The resulting Coder and Protector are as follows:

data Coder = Coder {
    encrypt    :: Buffer -> PlainText  -> AssDat -> PacketNumber -> IO Int
  , decrypt    :: Buffer -> CipherText -> AssDat -> PacketNumber -> IO Int
  , supplement :: Maybe Supplement
  }

data Protector = Protector {
    setSample  :: Buffer -> IO ()
  , getMask    :: IO Buffer
  , unprotect :: Sample -> Mask
  }

I'm satisfied with this signature.

Bugs found

One single buffer is used for decryption in a QUIC connection. So, this buffer should be occupied by the receiver thread. However, the dispatcher thread of a server calls decrypt with this buffer in the migration procedure. Migration is rare but this is a possible race. In the current code, receiver takes care of migration to kick the race out.

In the integration process, I sometime used undefineds as initial values in tentative data structures of Coder. After initializing Coder, we cannot touch the undefineds. However, the test suite was trapped. This reveals that dropping keys (which stores the initial values again) is too early. The current code delays the key drop timing.

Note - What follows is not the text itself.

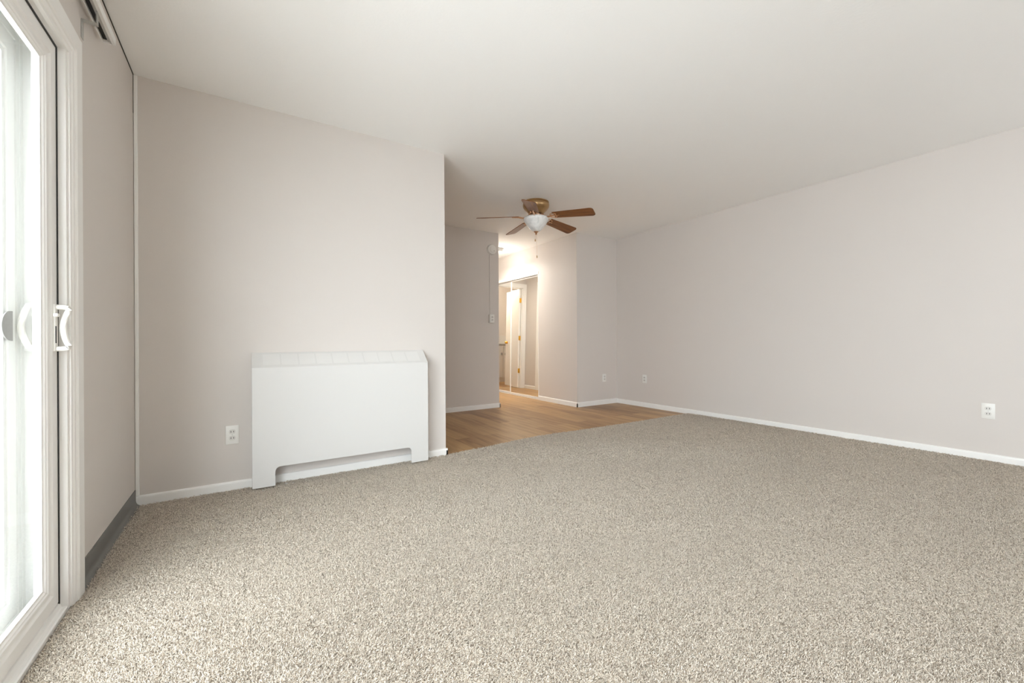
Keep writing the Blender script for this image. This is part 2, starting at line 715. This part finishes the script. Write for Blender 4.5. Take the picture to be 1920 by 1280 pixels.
HY = 2.004
b = BM()
box(b, SX - 0.001, SX + 0.006, HY - 0.013, HY + 0.013, 0.897, 1.056, 0.003)
h1 = dpart('handle', b, PLAST, s1, True)
b = BM()
bow(b, SX + 0.003, 1, HY, 0.906, 1.046, 0.032, 0.014, 0.0085)
dpart('handle_grip', b, PLAST, s1, True)
b = BM()
box(b, SX + 0.004, SX + 0.016, HY - 0.030, HY - 0.008, 1.013, 1.024, 0.003)
dpart('latch_lever', b, PLAST, s1, True)
b = BM()
box(b, SX + 0.0055, SX + 0.0068, HY - 0.012, HY - 0.006, 0.925, 0.982)
dpart('latch_slot', b, DARK, s1)
# outside handle, seen through the glass: bowed outwards
b = BM()
bow(b, SX - 0.036, -1, HY - 0.012, 0.912, 1.050, 0.022, -0.014, 0.0090)
dpart('outside_handle', b, PLAST, s1, True)

# balcony outside
b = BM()
box(b, -3.4, XL - 0.205, -3.2, 2.80, -0.20, -0.02)
o = struct('floor_balcony', b, CONC)
b = BM()
box(b, -3.4, XL - 0.205, 2.42, 2.55, -0.02, 3.0)
struct('wall_balcony', b, STUCCO)
b = BM()
box(b, -1.6, XL - 0.205, -3.2, 2.55, 2.62, 2.80)
struct('added_sky_shade', b, STUCCO)  # added unseen slab overhead, cuts sky light on the door frame

# ------------------------------------------------------------------ blind headrail high on the left wall
hr = thing('blind_headrail', 'white vertical blind headrail with dark grooves above the sliding glass door', 'blind rail',
           (-0.484, 1.3, 2.214))
b = BM()
# cross section (x, z) of an upside-down channel
w = 0.0215
pts = [(-w, 0), (-w + 0.004, 0), (-w + 0.004, 0.024), (-0.004, 0.024), (-0.004, 0.012), (-0.001, 0.012), (-0.001, 0.024),
       (0.010, 0.024), (0.010, 0.0), (w, -0.001), (w, 0.031), (-w, 0.031)]
prism(b, pts, 'y', -1.15, 1.145)
link_mesh('rail', b, VINYL, hr)
b = BM()
box(b, -w + 0.0045, -0.0045, -1.15, 1.138, 0.010, 0.0235)
link_mesh('dark_track', b, BLACK, hr)
b = BM()
box(b, -0.0005, 0.0095, -1.15, 1.138, 0.006, 0.0235)
link_mesh('aluminium_track', b, ALU, hr)
b = BM()
box(b, -w, w, 1.142, 1.150, -0.001, 0.031, 0.002)
link_mesh('end_cap', b, VINYL, hr)
b = BM()
by = 2.240 - 1.3
xw = XL + 0.484
box(b, xw, xw + 0.0035, by - 0.012, by + 0.012, -0.118, -0.046, 0.001)
box(b, xw, xw + 0.046, by - 0.012, by + 0.012, -0.049, -0.046, 0.001)
box(b, xw + 0.042, xw + 0.045, by - 0.012, by + 0.012, -0.048, 0.001)
link_mesh('bracket', b, ALU, hr)

# ------------------------------------------------------------------ radiator cover
RX0, RX1, RYF, RZ0, RZF, RZB = 0.039, 1.178, 3.021, 0.022, 0.767, 0.860
rc = thing('radiator_cover', 'wide white metal radiator cover with sloping top on the grey wall', 'radiator',
           ((RX0 + RX1) / 2, YA, 0))
ox, oy = (RX0 + RX1) / 2, YA


def rpart(name, bm, m, smooth=False, parent=None):
    bm.transform(Matrix.Translation((-ox, -oy, 0)))
    return link_mesh(name, bm, m, parent or rc, smooth)


# front sheet with an arched cut-out at the bottom
cx0, cx1, cz = 0.1625, 1.047, 0.139
rr = 0.030
pts = [(RX0, RZ0), (cx0, RZ0)]
for k in range(7):
    a = math.pi - k / 6 * math.pi / 2
    pts.append((cx0 + rr + rr * math.cos(a), cz - rr + rr * math.sin(a)))
for k in range(7):
    a = math.pi / 2 - k / 6 * math.pi / 2
    pts.append((cx1 - rr + rr * math.cos(a), cz - rr + rr * math.sin(a)))
pts += [(cx1, RZ0), (RX1, RZ0), (RX1, RZF), (RX0, RZF)]
b = BM()
prism(b, pts, 'y', RYF, RYF + 0.003)
rpart('front_panel', b, ENAMEL)
# side sheets
for i, x in enumerate((RX0, RX1 - 0.003)):
    b = BM()
    prism(b, [(RYF + 0.003, RZ0), (YA - 0.0135, RZ0), (YA - 0.0135, 0.066), (YA - 0.001, 0.072), (YA - 0.001, RZB), (RYF + 0.003, RZF)],
          'x', x, x + 0.003)
    rpart('side_panel', b, ENAMEL)
# sloping top sheet
dv = Vector((YA - RYF, RZB - RZF)).normalized()
nv = Vector((-dv.y, dv.x))
b = BM()
p0 = Vector((RYF, RZF))
p1 = Vector((YA - 0.0035, RZB))
dv = (p1 - p0).normalized()
nv = Vector((-dv.y, dv.x))
prism(b, [tuple(p0), tuple(p1), tuple(p1 - nv * 0.003), tuple(p0 - nv * 0.003)], 'x', RX0, RX1)
rpart('sloping_top', b, ENAMEL)
# ten pale square grille panels set in the slope
for k in range(10):
    x0 = RX0 + 0.060 + k * 0.1035
    x1 = x0 + 0.094
    b = BM()
    q0 = p0 + dv * 0.022
    q1 = p0 + dv * 0.122
    prism(b, [tuple(q0), tuple(q1), tuple(q1 + nv * 0.0012), tuple(q0 + nv * 0.0012)], 'x', x0, x1)
    rpart('grille_panel', b, GRILL)
# inner baffle seen dimly through the cut-out
b = BM()
box(b, RX0 + 0.02, RX1 - 0.02, YA - 0.05, YA - 0.012, 0.20, 0.60, 0.004)
rpart('heating_element', b, FIXT)

# flakes of white paint on the carpet by the cover's left foot
for i, (x, y, s, a) in enumerate([(0.095, 2.985, 0.006, 0.3), (0.180, 3.03, 0.0045, 1.2), (0.225, 3.06, 0.008, 0.2),
                                  (0.262, 3.045, 0.005, 2.0), (0.34, 3.07, 0.006, 0.9)]):
    b = BM()
    pts = []
    for k in range(6):
        t = 2 * math.pi * k / 6 + a
        q = s * (0.7 + 0.5 * random.random())
        pts.append((q * math.cos(t) * 1.4, q * math.sin(t) * 0.8))
    prism(b, pts, 'z', 0.0, 0.0016)
    o = link_mesh('paint_flake', b, WHITE)
    o.location = (x, y, 0.0125)
    o['label'] = 'tiny white paint flake on the carpet at the radiator cover\'s left foot'
    o['category'] = 'debris'
    o['group'] = 'paint flakes under the radiator cover'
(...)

If the cryptonite is used, the test suite sometime gets stuck. Visualizing packet sequences illustrates that a client is waiting for Fin forever since a server does not send Fin. In the server side, the server thread and sender thread are racing. Since encrypt called by sender is slow, the server is finished before sender actually sends a packet. So, I modified that shutdownStream and closeStream wait for the completion of Fin packet sending.